Thursday, June 6, 2013

'Hellbound?' documentary review

hellbound     
 
    I've been waiting awhile for this documentary to come out. I don't remember when I first heard about it's development but I know it had to be at least 2 years ago. Anyway, the documentary is centered around the idea of "Hell" particularly in Christianity and how many have come to question and even reject it. This topic is of considerably less interest to me anymore as I debated it into the ground and I don't confine my beliefs strictly to the Christian philosophical box any longer. Yet, it is a topic dear to me in the sense that it's what first caused me to question and ultimately explore my faith. The idea of Hell is what first got me to open up my mind to differing spiritual beliefs not only in Christianity but outside of it too. This blog started as a wrestling with the question of Hell essentially so, it seems worth mentioning my thoughts on it here.

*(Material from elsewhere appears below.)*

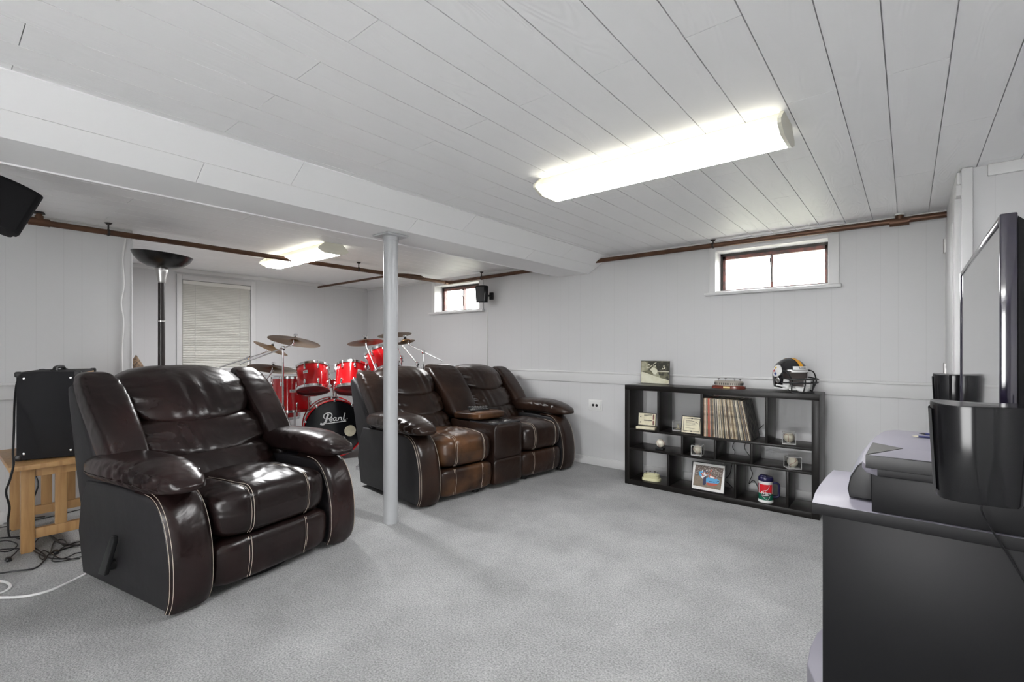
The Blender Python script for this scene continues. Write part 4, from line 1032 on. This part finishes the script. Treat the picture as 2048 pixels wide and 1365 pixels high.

    First, I will say that Hellbound? was pretty well done. I think it's difficult to do a documentary on a religious topic correctly but director Kevin Miller did a good job in my opinion. The documentary seems focused on bringing to light the argument for Christian universalism but I feel the different camps are represented fairly and respectfully. Mark Driscoll and the Westboro Baptist church come off as various shades of crazy, but honestly I think they do that all by themselves in whatever capacity they show up in. Nobody needs to try and make them look nutty.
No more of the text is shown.